14. What does Hume's "is-ought gap" claim, and why does it matter for questions about what science can tell us? Give an example of a domain of human importance that science describes but cannot, by itself, prescribe the right response to.
15. The chapter argues that science "leaves open" rather than "definitively closes" certain ultimate questions. Identify two specific questions that you believe fall outside the scope of scientific inquiry and explain why.
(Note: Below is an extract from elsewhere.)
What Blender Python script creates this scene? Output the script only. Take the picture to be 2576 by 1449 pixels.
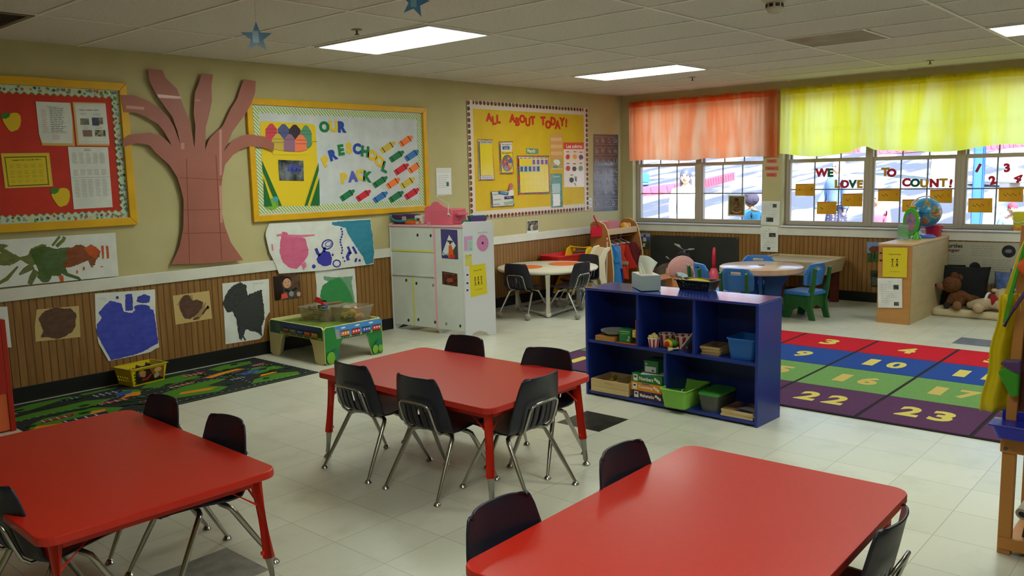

Your answer should reflect genuine philosophical reasoning, not simply a list of unanswered empirical questions.
Answer Key
Part A:
- b — The demarcation problem is the philosophical challenge of identifying what separates science from non-science.
- b — The verification principle requires empirical verifiability or analyticity as conditions of meaningfulness.
- b — The self-referential problem: the verification principle cannot verify itself and is not analytically true, so by its own criterion it is meaningless.
- c — Popper's criterion: scientific claims must be falsifiable in principle — they must make predictions that could in principle be shown false.
- b — The Duhem-Quine problem points out that testing always involves a bundle of hypotheses; a negative result doesn't uniquely refute the core theory.
- b — Normal science is puzzle-solving within an accepted paradigm; it is the ordinary, cumulative work of a scientific field.
- c — Incommensurability refers to the difficulty of translating between paradigms whose key concepts have different meanings within each framework.
- b — NOMA holds that science and religion address different magisteria and do not genuinely conflict as long as each stays within its proper domain.
- c — Plantinga argues that theistic belief can be properly basic — rational without requiring argumentative justification, analogous to belief in the external world.
- b — Wittgenstein's language game analysis suggests religious discourse has its own grammar and function, not reducible to empirical hypothesis.
Part B: Answers will vary. Evaluate on: accuracy to the chapter's arguments, quality of reasoning, and (for Questions 11, 14, 15) quality of the examples and application.